PIESKIE ŻYCIE W GRECJI
nie wiem, jaka jest sytuacja psów w Grecji
nie wiem też, jaka jest w Polsce

wiem natomiast, że fascynacja krajem wakacyjnym, w którym spędza się idylliczne 5% rocznego czasu może nieco zaburzyć obraz prawdziwej rzeczywistości

skoro ktoś widzial cierpiące psy, to pewnie nie konfabuluje!

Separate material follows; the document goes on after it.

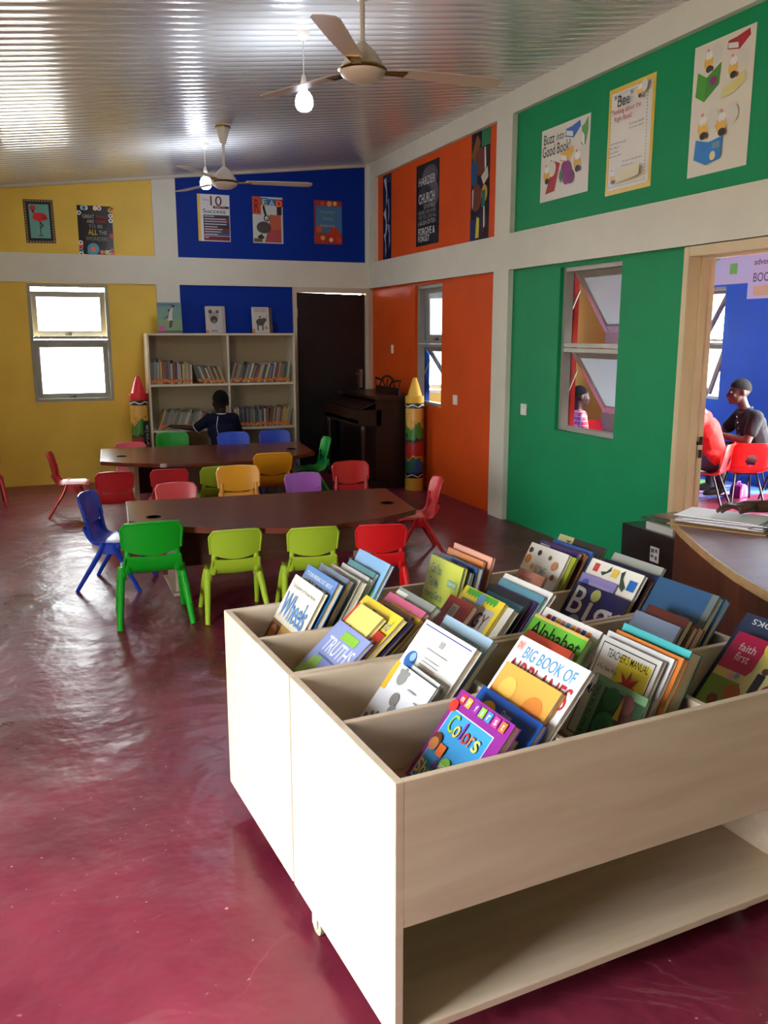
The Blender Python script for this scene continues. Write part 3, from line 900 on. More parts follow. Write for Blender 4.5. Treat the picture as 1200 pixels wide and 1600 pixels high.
        ('lion', .545, .273, .819, .179, .022, '#e8e4da', [C_(.7, .8, .1, '#4a8ac4'), C_(.4, .5, .2, '#cdb89a')], 'white book with a pale animal drawing'),
        ('blackblue', .606, .288, .887, .224, .010, '#20242c', [R_(.06, .05, .94, .92, '#5a9cc8')], 'light blue book with a black border'),
        ('purple', .621, .287, .876, .226, .010, '#4a2a6a', [], 'purple book behind the black bordered one'),
        ('tealwhite', .636, .306, .881, .237, .012, '#7fa6b0', [R_(.0, .90, 1, 1, '#5a8ea0'), R_(.7, .8, .95, .9, '#d8d8ce')], 'grey teal book in front of a plain white one'),
        ('white', .654, .318, .895, .258, .016, '#e9e8e2', [R_(.05, .9, .95, .91, '#c4c8c8')], 'plain white tall book, last in its bin'),
    ]),
    'r3c3': (32.4, [
        ('big', 1.024, .222, .893, .262, .010, '#1c1c48', [
            C_(.5, .5, .42, '#26266a'), C_(.46, .88, .085, '#d8e08a'), T_('B', .08, .50, .32, .94, '#f0f0f2'), T_('ı', .42, .46, .49, .76, '#f0f0f2'), T_('g', .56, .26, .86, .74, '#f0f0f2'), C_(.3, .36, .12, '#8a949a'), C_(.70, .56, .05, '#3a4aa8'), C_(.66, .25, .06, '#3a4aa8')],
         'dark night blue book titled Big with a pale moon'),
        ('lav', 1.037, .252, .897, .176, .010, '#9a8ecc', [R_(.1, .7, .9, .9, '#b0a4dc'), C_(.2, .86, .1, '#4a6ac4')], 'lavender book between the Big and My First books'),
        ('myfirst', 1.050, .304, .896, .255, .016, '#ece8da', [
            R_(.10, .86, .20, .96, '#c8483c'), ('p', [(.26, .88), (.32, .84), (.44, .92), (.42, .98), (.36, .9)], '#3c4a3c'), R_(.46, .86, .58, .96, '#e8c04a'), ('p', [(.62, .94), (.7, .78), (.78, .74), (.8, .8), (.7, .88), (.68, .98)], '#3c4a3c'),
            R_(.82, .78, .96, .90, '#2a6ab8'), T_('MY FIRST', .28, .70, .66, .78, '#d86a5e'), T_('DICTIONARY', .2, .5, .86, .62, '#c83a34'), R_(.84, .45, .95, .68, '#d8c0a8'), C_(.9, .56, .04, '#b8402e')],
         'cream book titled My First with little toy pictures'),
        ('maroon', 1.090, .282, .893, .254, .016, '#3a1a22', [T_('TALES', .6, .7, .92, .78, '#7a5a4a')], 'dark maroon hardback behind the My First book'),
        ('navy', 1.112, .294, .893, .254, .016, '#22305c', [], 'navy blue hardback before the grey one'),
        ('grey', 1.134, .318, .893, .239, .012, '#9fa39a', [R_(.1, .84, .4, .87, '#5a6a8a'), R_(.1, .78, .46, .80, '#a85a5a'), C_(.6, .6, .2, '#b4b8ae')], 'grey tall book at the back of the Big book bin'),
    ]),
    'r4c2': (15.2, [
        ('sesame', .639, .281, 1.143, .214, .016, '#c6d04a', [
            T_('Can You', .10, .80, .42, .92, '#3a6a7a'), T_('Tell Me', .12, .64, .42, .74, '#3a6a7a'), T_('How to Get to', .08, .50, .62, .60, '#3a6a7a'), T_('SESAME STREET?', .05, .30, .86, .45, '#2f7484'), R_(.66, .72, .94, .80, '#7ab08a'), T_('SESAME STREET', .68, .74, .92, .78, '#e8ecd8')],
         'lime green book with teal question lettering on its cover'),
        ('grey', .672, .262, 1.138, .213, .010, '#8a8c84', [], 'thin grey book behind the lime green one'),
        ('blue', .692, .275, 1.165, .240, .024, '#2a4a8a', [R_(.5, .86, .75, .96, '#8a9cb4')], 'dark blue book in the back middle bin'),
        ('orange', .736, .284, 1.197, .232, .012, '#e08848', [C_(.6, .8, .12, '#3a5a5a'), R_(.66, .74, .8, .84, '#d8d4c4')], 'orange book before the salmon one'),
        ('salmon', .757, .298, 1.197, .248, .012, '#e8a48a', [R_(.1, .84, .9, .90, '#d07a66'), C_(.74, .6, .1, '#8aa888')], 'salmon pink book, last of the back middle bin'),
    ]),
    'r4c3': (29.3, [
        ('pinksm', .921, .232, 1.075, .151, .010, '#c4806a', [T_('HOW DO', .1, .78, .6, .90, '#5a2a22'), C_(.62, .55, .2, '#a8604c')], 'small dusty pink book in front of the Bugs book'),
        ('bugs', 1.030, .290, 1.197, .223, .014, '#e9e6dc', [
            T_('SOME', .36, .62, .66, .74, '#9aa09a'), T_('BUGS', .28, .38, .72, .60, '#b8484e'), C_(.10, .78, .08, '#d8882e'), C_(.08, .9, .05, '#2a2420'), C_(.32, .9, .05, '#2c2c34'), C_(.28, .7, .05, '#d8a24a'), C_(.8, .8, .08, '#c88a5a'), C_(.86, .66, .05, '#8a3a2e'), C_(.62, .88, .04, '#5a4a2e'), R_(.0, .0, .2, .3, '#8aa84a'), ('p', [(.6, .02), (.7, .4), (.78, .02)], '#7a9c3e'), ('p', [(.78, .02), (.9, .46), (.95, .02)], '#8fb04a')],
         'white book titled Some Bugs with insects on it'),
        ('lime', 1.049, .281, 1.176, .221, .010, '#b4c23a', [], 'thin lime book behind the Some Bugs book'),
        ('purple', 1.070, .293, 1.197, .222, .022, '#3f2a6c', [R_(.04, .86, .3, .96, '#c8c8c0'), R_(.7, .8, .95, .84, '#a83a5a')], 'purple book with a small white label in the far bin'),
        ('orange', 1.103, .284, 1.197, .226, .016, '#c86a2a', [], 'rust orange book in the far right bin'),
        ('blue', 1.128, .292, 1.197, .228, .012, '#3a62b4', [], 'cobalt blue book before the dark glossy one'),
        ('khaki', 1.147, .312, 1.197, .257, .012, '#2e2c2a', [R_(0, .0, .34, 1, '#b8b886'), T_('T', .2, .85, .3, .95, '#2a2a26')], 'dark glossy book with a khaki edge at the back corner'),
    ]),
}
for comp, (lean, lst) in BINS.items():
    sa, ca = math.sin(math.radians(lean)), math.cos(math.radians(lean))
    for (nm, u0, h, vl, wd, t, cov, art, lab) in lst:
        z = ZF + t * sa + .0005
        book('book', lab, 'book', wd, h - t * sa / ca * .5, t, cov, art, bin_matrix(u0, vl, lean, z))


# ================================================================== READING TABLES
TABLEM = wood('#5c2b1c', '#733726', (1, 10, 10), .22, .5)


def reading_table(label, far, near, zt, holes):
    """top with a straight far edge and a bowed near edge on two slab legs"""
    o = thing('reading_table', label, 'table', (0, 0, 0), 0, 'dark brown reading tables')
    poly = [p for p in near] + [p for p in reversed(far)]
    MB().prism(poly, zt - .032, zt).build('table_top', TABLEM, o, bevel=.003)
    MB().prism([(near[0][0] + .002, near[0][1] + .01), (far[0][0] + .002, far[0][1] - .01), (far[0][0] - .004, far[0][1] - .01), (near[0][0] - .004, near[0][1] + .01)], zt - .030, zt - .002).build('edge_band', mat('#c8b9a0', .4), o)
    for hx_, hy in holes:
        MB().lathe([(.042, 0), (.044, .002), (.036, .0035), (.035, .001)], 20, (hx_, hy, zt)).build('grommet_ring', mat('#1c100c', .7, .1), o)
        MB().lathe([(.0355, .0005), (.0355, .0018)], 20, (hx_, hy, zt)).build('hole_shade_disc', mat('#050303', .95, 0.0), o)  # solid disc, the darkness of a hole put into its black colour
    x0, x1 = far[0][0] + .22, far[-1][0] - .24
    ym = lambda x: None
    for x in (x0, x1):
        MB().box(x, x + .035, near[0][1] + .12, far[0][1] - .14, 0.012, zt - .032).build('leg', wood('#a8937a', '#b9a58c', (8, 8, 1), .5), o, bevel=.003)
        MB().box(x - .02, x + .055, near[0][1] + .08, far[0][1] - .10, 0, .02).build('foot', wood('#a8937a', '#b9a58c', (8, 8, 1), .5), o, bevel=.003)
    MB().box(x0 + .035, x1, far[0][1] - .24, far[0][1] - .222, .10, zt - .032).build('modesty_panel', wood('#5a3a28', '#6c4630', (1, 10, 10), .45), o)
    return o


T1_FAR = [(.446, 5.697), (.871, 5.651), (1.36, 5.625), (1.787, 5.599), (2.165, 5.547)]
T1_NEAR = [(.404, 5.07), (.53, 4.92), (.681, 4.793), (.85, 4.69), (1.028, 4.625), (1.15, 4.585), (1.269, 4.545), (1.458, 4.552), (1.63, 4.59), (1.8, 4.642), (1.94, 4.71), (2.063, 4.783)]
reading_table('dark brown bowed table in front, nearer to the book bins', T1_FAR, T1_NEAR, .50, [(.55, 5.13), (1.974, 5.036)])
T2_FAR = [(.468, 8.44), (1.142, 8.396), (1.527, 8.36), (2.33, 8.315)]
T2_NEAR = [(.408, 7.596), (.6, 7.42), (.853, 7.278), (1.1, 7.21), (1.362, 7.187), (1.635, 7.201), (1.80, 7.24), (1.937, 7.292), (2.11, 7.40), (2.25, 7.527)]
reading_table('dark brown bowed table behind, nearer to the bookcase', T2_FAR, T2_NEAR, .50, [(.60, 7.853), (2.104, 7.798)])


# ================================================================== CHILDREN'S CHAIRS
def sgnpow(x, p): return math.copysign(abs(x) ** p, x)


def chair_meshes():
    out = {}
    # backrest: bowed panel with rounded corners and a smile-shaped lower edge
    rows = []
    n = 14
    for j in range(9):
        t = j / 8
        r = []
        for i in range(n + 1):
            q = i / n * 2 - 1
            x = .155 * q
            zl = .382 + .035 * q * q
            zh = .565 - .010 * q * q - (.03 * max(0, (abs(q) - .86) / .14) ** 2)
            z = zl + (zh - zl) * t
            xx = x * (1 - .05 * (1 - t))
            y = -.128 - .055 * ((z - .33) / .23) + .030 * q * q
            r.append((xx, y, z))
        rows.append(r)
    m = MB(); m.slab(rows, (0, -.012, 0))
    rim = [Vector(p) + Vector((0, -.008, 0)) for p in ([rows[k][0] for k in range(9)] + rows[8][1:-1] + [rows[k][n] for k in range(8, -1, -1)])]
    m.tube(rim, .0085, 6)
    out['backrest'] = m.mesh('backrest', smooth=50)
    # two uprights joining backrest and seat
    m = MB()
    m.tube([(.124, -.128, .45), (.126, -.124, .40), (.127, -.118, .345), (.129, -.110, .31), (.130, -.085, .285)], [.012, .016, .019, .021, .02], 8, .7)
    out['upright'] = m.mesh('upright', smooth=50)
    rows = []
    for j in range(13):
        y = -.148 + .305 * j / 12
        r = []
        for i in range(11):
            q = i / 10 * 2 - 1
            hw = .150 - (.02 * max(0, (y - .10) / .057) ** 2) - (.012 * max(0, (-.10 - y) / .05))
            x = hw * q
            z = .295 - .010 * (1 - q * q)
            if y < -.07: z += .092 * ((-.07 - y) / .078) ** 2
            if y > .10: z -= .018 * ((y - .10) / .057) ** 2
            r.append((x, y, z))
        rows.append(r)
    m = MB(); m.slab(rows, (0, 0, -.013))
    m.tube([Vector(rows[k][0]) + Vector((0, 0, -.01)) for k in range(13)], .009, 6).tube([Vector(rows[k][10]) + Vector((0, 0, -.01)) for k in range(13)], .009, 6)
    out['seat'] = m.mesh('seat', smooth=50)
    m = MB()
    m.tube([(0, 0, .30), (0, -.004, .275), (.006, -.03, .22), (.03, -.165, 0)], [.016, .022, .021, .015], 8, .8)
    out['rear_leg'] = m.mesh('leg', smooth=50)
    m = MB()
    m.tube([(0, 0, .29), (0, .004, .27), (.006, .03, .22), (.024, .15, 0)], [.014, .02, .020, .015], 8, .8)
    out['front_leg'] = m.mesh('leg', smooth=50)
    m = MB()
    m.box(.150 - .016, .150 + .016, -.055, .065, .225, .288)
    out['leg_bracket'] = m.mesh('leg_bracket', bevel=.008, smooth=50)
    return out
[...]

porównywanie ich losu z losem psów w Polsce jest nieporozumieniem, bo nieczego nowego nie wnosi, a sluży jedynie, moim zdaniem, usprawiedliwieniu greckiego status quo; drugi argument przetaczam poniżej

wierzę Adeczce, ponieważ
- nie mam podstaw, by tego nie robić
- patrzę na Grecję i Greków nieco trzeźwiej niż Wy?
- domyslam się, że obrazki opisane przez A. mogły mieć miejsce, ponieważ podróż po Grecji jest podróżą przez prowincję, a tu porównanie z polskim miastem może rzeczywiście wypaść słabo - w mieście nie ma bud i łańcuchów, a w Polsce żaru lejącego się z nieba...

poza tym jakoś sobie nie wyobrażam, dlaczego Grecy mieliby mieć większą wrażliwość na los prymitywnych stworzeń?
widząc ten bałkanski pierdolnik, ten wszechogarniający bałagan, jakoś trudno sobie wyobrazam zadbane psie budy, K.